AIB welcomes Visiting Artist Luis González Palma
August 14, 2009
Luis González Palma, one of Latin America’s most original and acclaimed artists, will present a two-gallery exhibition and deliver the Inaugural Strauch-Mosse Visiting Artist Lecture at The Art Institute of Boston this fall.

Las sombras de su niñez, Courtesy Schneider Gallery, Chicago
Entitled Jerarquías de Intimidad - Hierarchies of Intimacy, the comprehensive exhibition of 50 works contains large-scale photographs combined with resin, bitumen and gold leaf. In these intricately hand-worked images, González Palma explores new themes and narratives - a hybrid of European and American influences - through the use of symbols and an iconography at once universal and personal.
“I am working on a different representation, but always starting with my constant obsessions: beauty as political power, religious experience charged with love, and pain as explanation of the world and man,” González Palma said. “Emptiness exists in the interpersonal relations of a society that has fallen.”
In one series, La Anunciacion, González Palma collaborates with Argentinean poet and artist Graciela de Oliveira to create a series of large-scale color tableaux that explore aspects of the sacred and profane. In another major work of recent years, Hierarchies of Intimacy, the artist has appropriated the hands and gestures of European Renaissance and Baroque artists like Reni, Murillo and Botticelli to create an installation of Kodalith and gold-leaf tondos.

La desolación de su dulce voz, Courtesty Schneider Gallery, Chicago
The exhibition will take place simultaneously Sept. 10 to Oct. 25 in The Art Institute of Boston’s Main Gallery in Kenmore Square and Gallery at University Hall in Cambridge. The Oct. 1 Inaugural Strauch-Mosse Visiting Artist Lecture, as well as the exhibition, is funded in part by the Strauch-Mosse Endowed Fund for Visiting Artists and the Massachusetts Cultural Council. Lesley University Trustee Hans D. Strauch established the Strauch-Mosse fund last year with a $1 million gift. The exhibition and lecture are both part of Lesley University’s Centennial year celebration.
One of Latin America’s most original and acclaimed artists, González Palma first came to international attention with his luminous and politically charged portraits of indigenous people in his native country of Guatemala.

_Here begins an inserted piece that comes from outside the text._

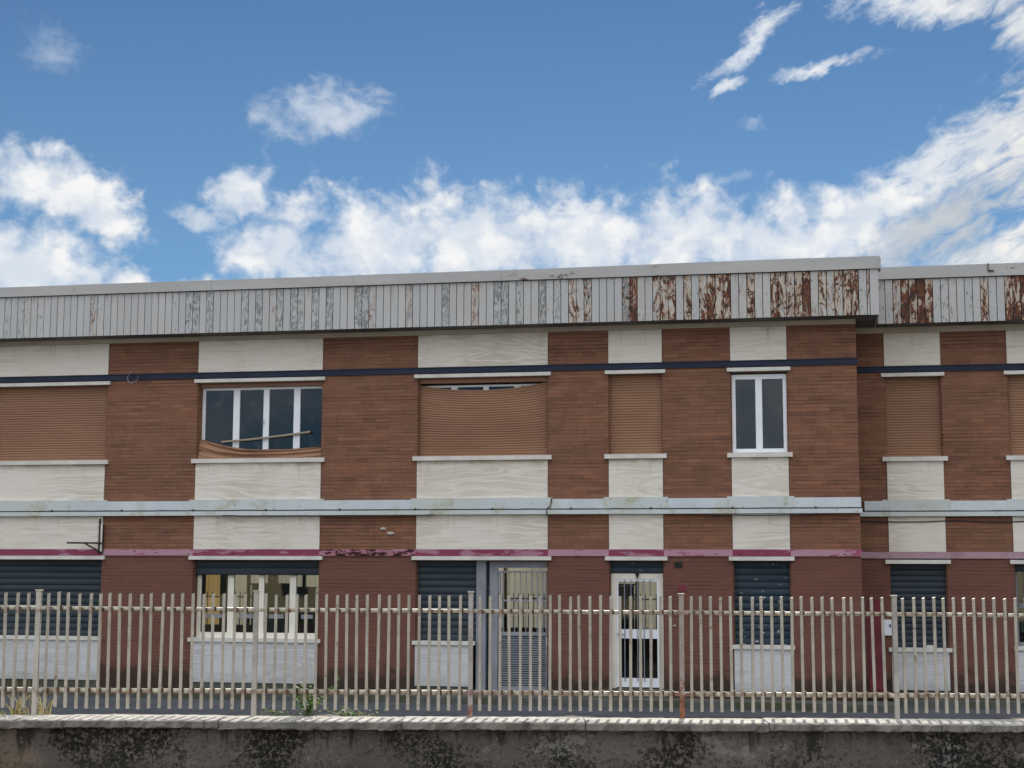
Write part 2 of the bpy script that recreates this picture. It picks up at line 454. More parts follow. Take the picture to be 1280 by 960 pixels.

He later moved to Argentina, where he now lives.
González Palma has exhibited widely with over 60 major shows in South America, North America and Europe and has exhibited in the 2001 and 2005 Venice Biennales. Represented by the Robert Mann Gallery in New York City, his work is included in numerous museums including the Art Institute of Chicago; the Maison Europeenne de la Photoraphie, Paris; the Fogg Museum at Harvard University, Cambridge; the High Museum of Art, Atlanta; and the Los Angeles Country Museum of Art. Publications include Poems of Sorrow (Arena Editions, 1999) and Il Silencio de Maya (Peliti Associati, 1998). He last exhibited in Boston at MIT’s List Gallery in 1997.
Jerarquias de Intimidad - Hierarchies of Intimacy
Sept. 10 - Oct. 25
The Art Institute of Boston Main Gallery
700 Beacon St., Boston, MA 02215
Mon.-Fri.: 9 a.m. - 6 p.m.; Sat.: 9 a.m. - 5 p.m.; Sun.: 12 p.m. - 5 p.m.
The Art Institute of Boston Gallery at University Hall
1815 Massachusetts Ave., Cambridge, MA 02140
Tues.-Wed., Fri.-Sat.: 12 p.m. - 5 p.m.; Thurs.: 3 p.m. - 8 p.m.; Sun.: Closed.
Opening Reception
5 p.m. - 7 p.m., Thursday, Sept. 10
The Art Institute of Boston Main Gallery
700 Beacon St., Boston, MA 02215
The Inaugural Strauch-Mosse Visiting Artist Lecture
7 p.m., Thursday, Oct. 1
Prospect Hall, Lesley University
1803 Massachusetts Ave., Cambridge, MA 02140
All events are free and open to the public.